All I can really tell you is my personal experience with an Amptron
PM7900 motherboard and an Intel P-100 was a positive one. The Amptron
supports 75 MHz bus speed. With a cheapo ET4000 based video card I
ran Superscapes 3dbench vga benchmark and achieved a mark of 125
frames per second at 60 MHz X 2 (120 MHz processor speed), and a mark
of 142.8 frames per second set at 75 MHz X 1.5 (112.5 MHz processor
speed). I would imagine most boards with an Intel VX Chipset would
perform similarly. I am currently running the same board with a P150
and an ET6000 based video card at 75 MHz X 2.5 (187.5 MHz processor
speed) which performs excellent for Nascar 2 as well as most other
games. The ET 6000 hits higher scores in games such as Duke3d and
Quake when I compared them directly with the Matrox Millenium, and
Mystique and S3 Virge based cards as well. It seems to be the fastest
card when playing games not written for a specific video card. Hope
this is helpful. Good luck.
John
>Hi group!
>Having successfully o/c my P90 to P120 (2x60), I keep reading recently
>that it seems to be possible to o/c the board itself to 75 MHz or
>more. I have several questions about this procedure:
>1. How do you do it? :)
>Seems as if some ASUS boards have this feature documented, but my FIC
>(PT-2000) doesn't. There are, however, three jumpers determining bus
>speed. Only three (out of six possible) settings are documented. Could
>I succeed by simply trying out the other possible combinations?
>2. Is it dangerous?
>I know that fiddling with hardware is always a bit risky, but is there
>a chance that I kill my board instantly when changing those settings?
>Or is it as 'safe' as processor overclocking (i.e. if it doesn't work,
>change it back, and no harm done)?
>3. Is it worth it?
>There's no way my current processor would work as a P150 (2x75). It
>refuses to operate as a P133 (and who could blame it, poor little P90
>that it really is... :) Therefore, viable settings could be P112
>(1.5x75) or, maybe (though unlikely), P130 (1.5x87).
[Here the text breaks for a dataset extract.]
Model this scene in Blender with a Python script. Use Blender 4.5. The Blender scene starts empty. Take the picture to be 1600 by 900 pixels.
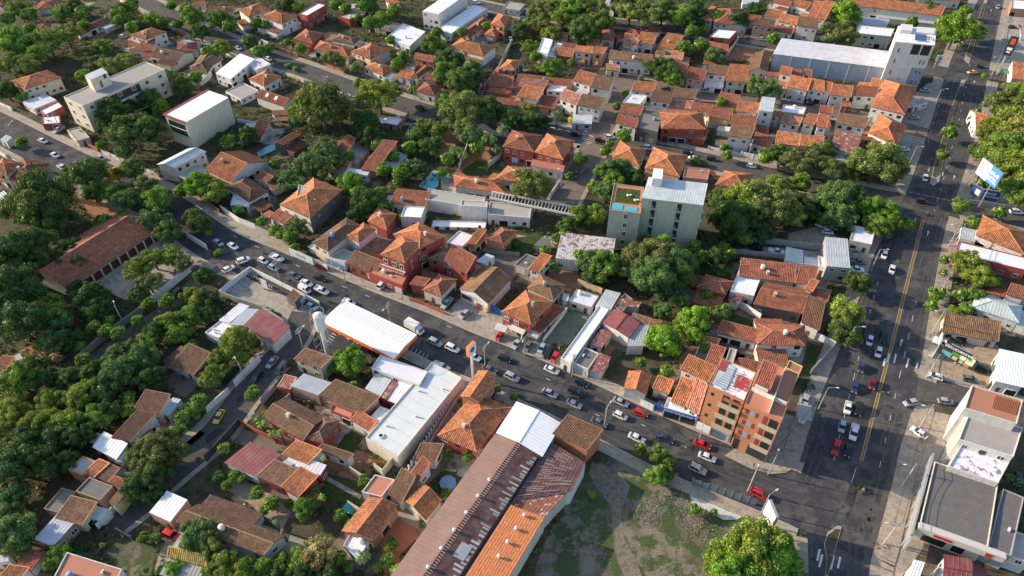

Provided the
>board itself can take those speeds. I guess a P112 (1.5x75) might be
>faster graphicswise than a P120 (2x60), but how much faster?
>4. Are there resources about this on the 'net?
>Thanks in advance!
>--
>Wolfgang Preiss \ E-mail copies of replies to this posting are welcome.
> \ (Not necessary if you're posting from Europe.) Junk
> \ do you care, spammer? If you find opinions express-
>Uni des Saarlands \ ed in the above posting, they're probably mine.